I have this idea that refinishing furniture isn’t that hard, and also that I’m good at DIY projects. The first of these ideas I’m realizing isn’t nearly as true as I want to believe. I’m still holding on to the second.

For awhile I’ve wanted to refinish our dining room table because the finish has dulled and there was some water damage. I should qualify this and all previous furniture refinishing attempts by stating that none of our Chinese made furniture was expensive. It was ridiculously not expensive, in fact, which is why I seem to willy nilly throw my amateur furniture skillz at it. I don’t have much to lose.

I did decide though that it would be best to attempt only to redo the top part of our table. I’m ambitious, but I’m not dumb.

This is our table as it was:

This was right when we bought. Before the dulling and the water damaging. But it was always a little darker than I wanted, which is what happens when you pay a guy $200 to custom build a table. It won’t be exactly like that Pottery Barn table.

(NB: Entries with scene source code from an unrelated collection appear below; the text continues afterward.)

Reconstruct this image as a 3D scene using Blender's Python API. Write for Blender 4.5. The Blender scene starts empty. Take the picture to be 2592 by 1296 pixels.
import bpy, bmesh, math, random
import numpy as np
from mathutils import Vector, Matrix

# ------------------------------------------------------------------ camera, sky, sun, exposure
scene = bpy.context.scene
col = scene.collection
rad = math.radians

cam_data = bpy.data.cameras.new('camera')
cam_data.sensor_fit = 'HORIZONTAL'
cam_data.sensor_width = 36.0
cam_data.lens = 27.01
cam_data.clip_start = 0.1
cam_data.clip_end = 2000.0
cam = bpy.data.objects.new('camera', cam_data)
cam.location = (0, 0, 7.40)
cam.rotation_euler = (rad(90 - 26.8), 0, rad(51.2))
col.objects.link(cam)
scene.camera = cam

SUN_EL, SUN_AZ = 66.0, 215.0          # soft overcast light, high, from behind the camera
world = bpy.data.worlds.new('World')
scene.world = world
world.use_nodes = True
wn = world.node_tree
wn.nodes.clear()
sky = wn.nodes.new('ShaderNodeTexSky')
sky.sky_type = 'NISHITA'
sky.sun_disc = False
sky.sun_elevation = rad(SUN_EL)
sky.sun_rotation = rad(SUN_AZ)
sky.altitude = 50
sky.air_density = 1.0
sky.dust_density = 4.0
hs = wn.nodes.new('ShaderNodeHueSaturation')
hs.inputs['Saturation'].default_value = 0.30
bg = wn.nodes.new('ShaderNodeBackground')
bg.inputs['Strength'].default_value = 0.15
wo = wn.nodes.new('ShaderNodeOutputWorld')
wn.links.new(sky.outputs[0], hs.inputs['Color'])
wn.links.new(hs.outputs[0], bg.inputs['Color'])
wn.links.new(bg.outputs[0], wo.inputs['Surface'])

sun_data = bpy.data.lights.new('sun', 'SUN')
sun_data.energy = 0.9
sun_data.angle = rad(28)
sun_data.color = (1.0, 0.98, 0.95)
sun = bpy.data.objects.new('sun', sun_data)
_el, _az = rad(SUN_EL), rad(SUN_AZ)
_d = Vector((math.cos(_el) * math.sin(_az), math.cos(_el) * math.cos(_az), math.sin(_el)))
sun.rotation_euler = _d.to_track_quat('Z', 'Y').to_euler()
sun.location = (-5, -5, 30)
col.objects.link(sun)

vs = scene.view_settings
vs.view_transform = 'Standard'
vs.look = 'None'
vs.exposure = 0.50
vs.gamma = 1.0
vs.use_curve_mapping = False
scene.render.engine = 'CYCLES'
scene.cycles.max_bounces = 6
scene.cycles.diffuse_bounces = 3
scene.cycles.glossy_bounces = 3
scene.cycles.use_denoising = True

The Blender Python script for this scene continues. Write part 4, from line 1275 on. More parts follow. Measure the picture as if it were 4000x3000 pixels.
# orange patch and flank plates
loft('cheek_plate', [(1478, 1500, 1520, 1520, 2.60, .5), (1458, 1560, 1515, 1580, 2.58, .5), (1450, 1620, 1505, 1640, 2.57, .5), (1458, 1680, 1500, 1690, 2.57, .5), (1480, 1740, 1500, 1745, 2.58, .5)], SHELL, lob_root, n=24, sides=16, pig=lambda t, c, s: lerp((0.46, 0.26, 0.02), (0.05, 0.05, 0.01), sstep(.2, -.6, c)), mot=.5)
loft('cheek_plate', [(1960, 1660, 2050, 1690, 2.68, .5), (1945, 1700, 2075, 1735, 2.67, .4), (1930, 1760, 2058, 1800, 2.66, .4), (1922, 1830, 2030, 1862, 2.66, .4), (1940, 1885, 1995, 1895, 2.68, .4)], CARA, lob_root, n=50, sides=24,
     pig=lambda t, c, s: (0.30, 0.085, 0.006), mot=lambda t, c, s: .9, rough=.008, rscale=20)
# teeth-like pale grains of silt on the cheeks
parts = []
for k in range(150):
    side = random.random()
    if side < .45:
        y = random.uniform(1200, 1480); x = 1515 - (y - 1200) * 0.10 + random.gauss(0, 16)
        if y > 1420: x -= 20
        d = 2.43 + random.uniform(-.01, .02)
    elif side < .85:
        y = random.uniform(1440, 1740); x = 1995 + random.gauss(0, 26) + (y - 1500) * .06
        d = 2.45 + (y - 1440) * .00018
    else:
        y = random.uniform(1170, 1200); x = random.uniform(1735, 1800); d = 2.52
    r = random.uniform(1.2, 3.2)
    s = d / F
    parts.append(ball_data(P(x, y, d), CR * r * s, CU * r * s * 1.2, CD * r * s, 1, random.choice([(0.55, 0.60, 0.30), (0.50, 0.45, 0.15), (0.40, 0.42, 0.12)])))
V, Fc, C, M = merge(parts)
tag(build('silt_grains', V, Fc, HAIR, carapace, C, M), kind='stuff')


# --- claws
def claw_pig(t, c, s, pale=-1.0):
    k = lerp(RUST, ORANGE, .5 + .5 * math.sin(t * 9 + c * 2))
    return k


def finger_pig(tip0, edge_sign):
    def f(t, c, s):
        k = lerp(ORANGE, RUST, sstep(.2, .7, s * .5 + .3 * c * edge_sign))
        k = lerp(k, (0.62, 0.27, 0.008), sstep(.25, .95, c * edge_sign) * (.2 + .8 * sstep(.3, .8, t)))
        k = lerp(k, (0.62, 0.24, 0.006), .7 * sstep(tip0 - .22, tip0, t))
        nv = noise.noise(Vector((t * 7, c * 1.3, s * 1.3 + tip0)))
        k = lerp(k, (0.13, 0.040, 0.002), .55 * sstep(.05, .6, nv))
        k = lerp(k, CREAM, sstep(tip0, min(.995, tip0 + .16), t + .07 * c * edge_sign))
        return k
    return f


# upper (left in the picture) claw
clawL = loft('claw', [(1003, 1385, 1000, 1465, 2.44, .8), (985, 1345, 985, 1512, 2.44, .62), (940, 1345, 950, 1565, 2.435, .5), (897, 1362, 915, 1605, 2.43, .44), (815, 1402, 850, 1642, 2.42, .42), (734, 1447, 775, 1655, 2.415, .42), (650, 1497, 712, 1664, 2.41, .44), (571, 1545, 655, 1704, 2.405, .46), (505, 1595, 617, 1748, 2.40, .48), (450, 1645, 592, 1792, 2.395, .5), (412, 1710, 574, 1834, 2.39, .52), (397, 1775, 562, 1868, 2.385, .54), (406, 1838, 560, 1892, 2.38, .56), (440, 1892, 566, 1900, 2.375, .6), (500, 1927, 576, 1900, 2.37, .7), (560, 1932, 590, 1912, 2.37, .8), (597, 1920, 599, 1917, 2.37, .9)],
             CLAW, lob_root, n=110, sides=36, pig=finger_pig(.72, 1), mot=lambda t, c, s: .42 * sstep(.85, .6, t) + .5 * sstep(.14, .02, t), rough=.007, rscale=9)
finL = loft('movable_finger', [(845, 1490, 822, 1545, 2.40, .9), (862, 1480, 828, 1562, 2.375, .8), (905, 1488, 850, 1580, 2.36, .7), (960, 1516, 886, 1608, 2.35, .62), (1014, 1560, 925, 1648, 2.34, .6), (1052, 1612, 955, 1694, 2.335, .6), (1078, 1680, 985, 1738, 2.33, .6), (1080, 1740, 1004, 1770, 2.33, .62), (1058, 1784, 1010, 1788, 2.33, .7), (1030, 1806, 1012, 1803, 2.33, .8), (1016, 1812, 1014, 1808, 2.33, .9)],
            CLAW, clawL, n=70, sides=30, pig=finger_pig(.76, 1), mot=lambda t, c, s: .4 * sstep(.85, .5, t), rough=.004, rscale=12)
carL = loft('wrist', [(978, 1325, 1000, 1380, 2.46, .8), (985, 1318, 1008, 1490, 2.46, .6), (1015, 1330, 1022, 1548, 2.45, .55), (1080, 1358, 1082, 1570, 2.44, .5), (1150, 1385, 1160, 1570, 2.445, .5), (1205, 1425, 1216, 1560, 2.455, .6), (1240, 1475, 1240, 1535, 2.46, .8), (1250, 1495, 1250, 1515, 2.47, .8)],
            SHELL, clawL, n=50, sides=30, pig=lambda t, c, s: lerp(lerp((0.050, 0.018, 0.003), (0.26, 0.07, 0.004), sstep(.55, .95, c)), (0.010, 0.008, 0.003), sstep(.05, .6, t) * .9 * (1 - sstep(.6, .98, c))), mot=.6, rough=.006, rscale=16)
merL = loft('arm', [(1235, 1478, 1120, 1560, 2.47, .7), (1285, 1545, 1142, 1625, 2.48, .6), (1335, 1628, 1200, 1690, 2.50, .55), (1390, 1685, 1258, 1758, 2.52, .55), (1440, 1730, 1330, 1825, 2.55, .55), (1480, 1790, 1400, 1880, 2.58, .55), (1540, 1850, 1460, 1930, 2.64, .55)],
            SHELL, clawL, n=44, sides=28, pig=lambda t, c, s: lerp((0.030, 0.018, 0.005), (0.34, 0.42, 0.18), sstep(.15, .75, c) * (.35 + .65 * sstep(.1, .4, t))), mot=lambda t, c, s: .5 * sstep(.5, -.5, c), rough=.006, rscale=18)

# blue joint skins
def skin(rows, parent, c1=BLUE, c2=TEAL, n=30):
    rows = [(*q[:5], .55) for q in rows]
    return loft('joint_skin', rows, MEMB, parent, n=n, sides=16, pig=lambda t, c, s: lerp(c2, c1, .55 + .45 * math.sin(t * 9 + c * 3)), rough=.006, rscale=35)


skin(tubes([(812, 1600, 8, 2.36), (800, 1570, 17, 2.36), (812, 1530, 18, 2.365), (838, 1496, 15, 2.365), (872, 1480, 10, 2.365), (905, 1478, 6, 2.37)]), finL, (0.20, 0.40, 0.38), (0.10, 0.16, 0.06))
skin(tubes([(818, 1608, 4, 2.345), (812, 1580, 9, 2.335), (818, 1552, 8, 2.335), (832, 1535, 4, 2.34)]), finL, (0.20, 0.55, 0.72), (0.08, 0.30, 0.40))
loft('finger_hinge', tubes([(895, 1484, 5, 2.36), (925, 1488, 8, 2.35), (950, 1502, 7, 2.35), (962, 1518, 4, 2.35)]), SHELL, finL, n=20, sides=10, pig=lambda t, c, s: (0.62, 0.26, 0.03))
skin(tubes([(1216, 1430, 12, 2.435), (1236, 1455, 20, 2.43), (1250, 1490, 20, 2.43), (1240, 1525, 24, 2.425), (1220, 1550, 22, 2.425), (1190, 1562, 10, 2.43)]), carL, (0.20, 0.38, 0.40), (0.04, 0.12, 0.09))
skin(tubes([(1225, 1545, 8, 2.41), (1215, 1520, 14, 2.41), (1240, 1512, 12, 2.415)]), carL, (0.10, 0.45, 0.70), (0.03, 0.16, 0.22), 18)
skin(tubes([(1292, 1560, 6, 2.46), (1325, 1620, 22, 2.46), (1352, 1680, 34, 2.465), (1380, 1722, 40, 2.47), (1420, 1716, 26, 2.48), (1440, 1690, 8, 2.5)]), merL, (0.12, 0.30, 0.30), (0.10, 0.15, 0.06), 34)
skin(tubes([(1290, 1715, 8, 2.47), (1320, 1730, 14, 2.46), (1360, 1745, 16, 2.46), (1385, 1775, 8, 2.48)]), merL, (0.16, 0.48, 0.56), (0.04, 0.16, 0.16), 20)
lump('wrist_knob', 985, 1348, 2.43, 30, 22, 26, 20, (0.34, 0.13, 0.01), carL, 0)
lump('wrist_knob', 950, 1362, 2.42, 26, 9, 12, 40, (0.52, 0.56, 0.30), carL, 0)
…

My first order of business was to strip it with my handy dandy Citristrip. It’s this neon peach gel that takes most of the stain right off. Then I sanded it, and put down one coat of dark walnut. It looked really cool. I put down another coat. It looked even cooler. Erik said it was good. I thought it could be a little better, so I put down one more coat. Not cool.

So it was back to this. Stripped it down again. Thank God for Citristrip! But it didn’t seem to get the stain off quite as well as the first time.

Consequently the stain didn’t go down as evenly this time either. But I was happy to be able to see the grain of the wood, something I’d always wanted. This time I quit while I was ahead.

Then came sealing it. A friend recommended using lacquer instead of polyurethane. I started with 2 cans. By the end I’d bought 10. It still continued to have this uneven shine. Argh.

So I sanded off the shine, and pulled out a can of finishing wax. I threw on two coats and called it good. It looks better in person, actually. But there it is. My great table adventure.